Mas nem tudo é festa.
Apesar de democrático, o espaço é vigiado de longe pela polícia local, que pode agir caso as discussões fiquem mais calorosas, ou caso haja alguma reclamação por parte do público.
Parte do roteiro turístico da cidade, a Speakers’ Corner já foi tema de dissertação, documentário, livro e tem até uma lista de tópicos mais populares. Política, religião e moral estão entre eles.
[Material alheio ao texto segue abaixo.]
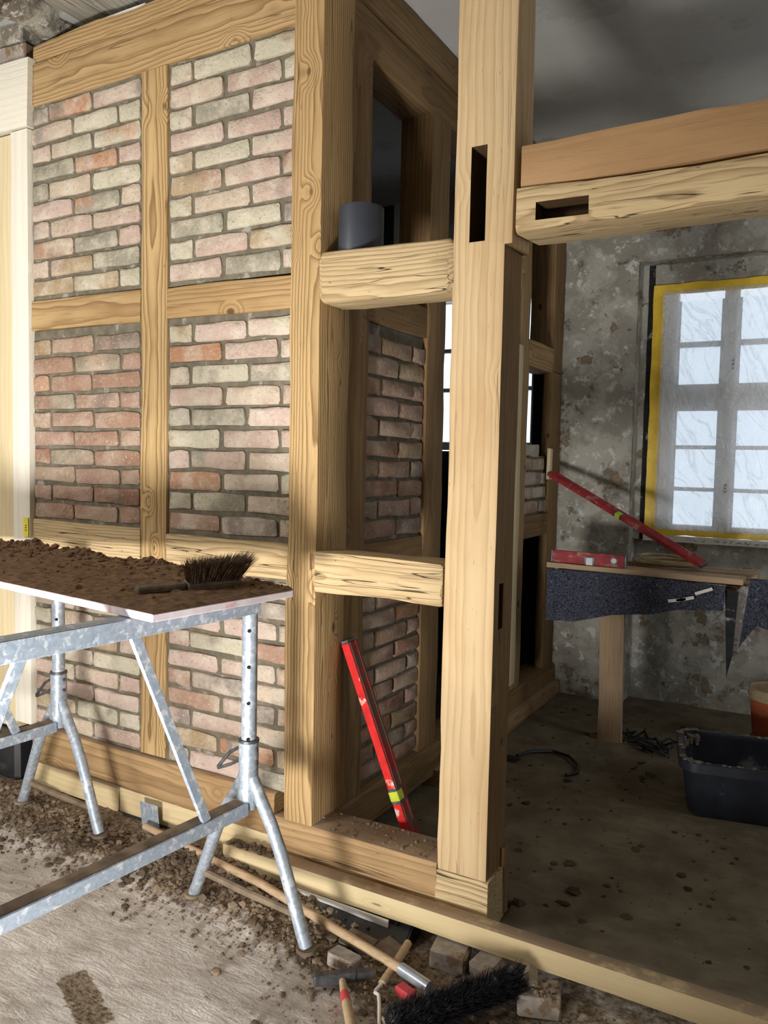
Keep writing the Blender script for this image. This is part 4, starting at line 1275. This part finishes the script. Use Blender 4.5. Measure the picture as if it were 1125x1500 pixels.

Ah, futebol também.
Em Nottingham, o local escolhido para a Speakers’ Corner foi a praça central, onde lê-se em uma placa um pensamento do escritor D. H. Lawrence: “Fique quieto quando não tiver nada a dizer; quando uma vontade genuína nascer em você, diga o que tem a dizer, e diga com paixão”.
Notts ganhou a primeira Speakers' Corner oficial localizada fora de Londres. Mas dado o aumento no número de reclamações por aqui, o exemplo deve ser seguido por outras cidades rapidinho, rapidinho. Daqui a pouco, botar a boca no trombone vai ser um dos esportes mais praticados pelos ingleses...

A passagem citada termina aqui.